Apartheid is global: a system organised around who owns, who lends, who takes — and who decides who lives.
No technocratic fix will rebalance an economy structured this way. It will only change through struggle.
And when people demand bread, land, dignity, sovereignty, the security apparatus of extreme wealth answers swiftly: batons, prisons, sanctions, border walls, and war.
Scarcity for the many requires violence. Supply chains are guarded, migrants criminalised, workers disciplined, and whole regions turned into sacrifice zones. Global apartheid travels with an armed escort.
Our world — with extreme wealth, extreme violence, and extreme heat — is hardening by the day.
Yet the story does not end there. Across the world, people continue to prove that deprivation is political — and reversible.
Kerala, an Indian state with modest income levels, has eliminated extreme poverty through sustained public investment in health and education, targeted guarantees, and local democratic planning. China has lifted 800 million people out of poverty in two generations — the largest poverty reduction in human history. The results are written on bodies as well as balance sheets: children are taller, healthier, and living longer lives.
These victories show what organised public power can do. The powerful insist this order is permanent. The evidence says otherwise. Inequality is produced by policy and power; it can be reduced by policy and power. That is the task before us.
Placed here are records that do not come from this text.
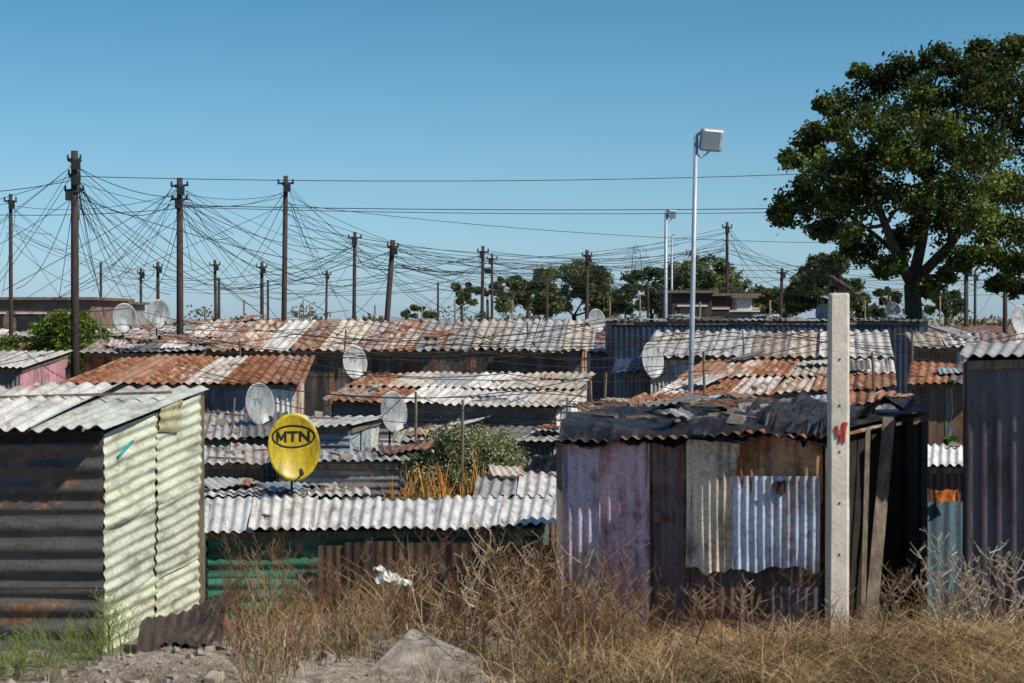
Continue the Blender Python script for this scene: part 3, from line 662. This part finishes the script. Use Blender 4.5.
# floodlight mast
def mast(xt,yt,xb,d,r,hw,name,tilt=.5):
    t=P(xt,yt,d); lean=(P(xb,412,d).x-t.x)/((t.z-P(0,412,d).z)); b=Vector((t.x+lean*t.z,d,-.3))
    m=MB(); tube(m,[b,b.lerp(t,.5),t],[r*1.15,r,r*.85],12); tube(m,[t,t+Vector((.08,0,.06)),t+Vector((.2,0,.07))],r*.6,8)
    parts=[m.obj('mast',GALV,True)]
    if hw:
        c=t+Vector((hw*.58+.02,0,-.08)); m=MB(); box(m,c,hw,hw*.36,hw*.95,(tilt*.5,.06,.25)); h=m.obj('lamp_housing',GALV)
        bv=h.modifiers.new('b','BEVEL'); bv.width=.07; bv.segments=4
        m=MB(); o=Vector((-.02,-hw*.20,-.02)); box(m,c+o,hw*.8,.02,hw*.74,(tilt*.5,.06,.25)); g=m.obj('lamp_glass',GLASS)
        m=MB(); tube(m,[t+Vector((.02,0,-.35)),t+Vector((.1,0,-.42)),c+Vector((0,.02,-hw*.4))],.018,6); k=m.obj('bracket',GALV)
        parts+=[h,g,k]
    group(name,b[:],parts)
mast(696,136,690,38,.05,.46,'floodlight_mast')
mast(666,212,665,76,.075,.36,'street_lamp',.2); mast(672,236,671,90,.05,0,'steel_mast')

# lattice pylon far away
m=MB(); d=420.; c=P(637,318,d)
lv=[(0,3.0),(6,2.1),(11,1.3),(14,1.0),(16.5,.9),(19,.25)]
for (z0,w0),(z1,w1) in zip(lv,lv[1:]):
    for sx,sy in ((-1,-1),(1,-1),(1,1),(-1,1)):
        tube(m,[(c.x+sx*w0,d+sy*w0,z0),(c.x+sx*w1,d+sy*w1,z1)],.11,4)
        tube(m,[(c.x+sx*w0,d+sy*w0,z0),(c.x-sx*w1 if sx*sy<0 else c.x+sx*w1,d+(sy*w1 if sx*sy<0 else -sy*w1),z1)],.07,4)
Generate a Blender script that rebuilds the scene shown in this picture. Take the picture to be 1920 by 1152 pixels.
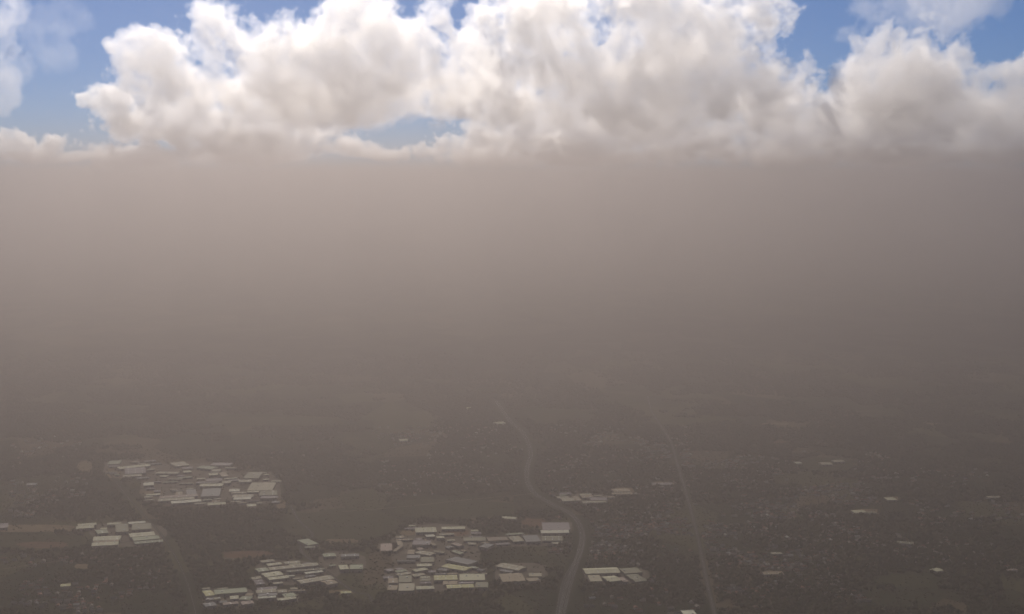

2026 has begun at a disorientating pace. History is moving at a pace. The crises are converging. The Progressive International exists to help assemble the forces capable of meeting this moment: linking struggles for wages to those against debt; land to climate justice; public services to public ownership; national liberation to an internationalist strategy.
Global apartheid will not soften on its own. It will either be dismantled — or deepen, militarise, and destroy.
To bend the arc of rapidly moving history towards justice, there is no shortcut. We must organise across borders. We build institutions that outlast repression. We defend one another. We forge the counter-power needed to defeat the Reactionary International and build a new order.
The world we need will not be granted. We will have to seize it.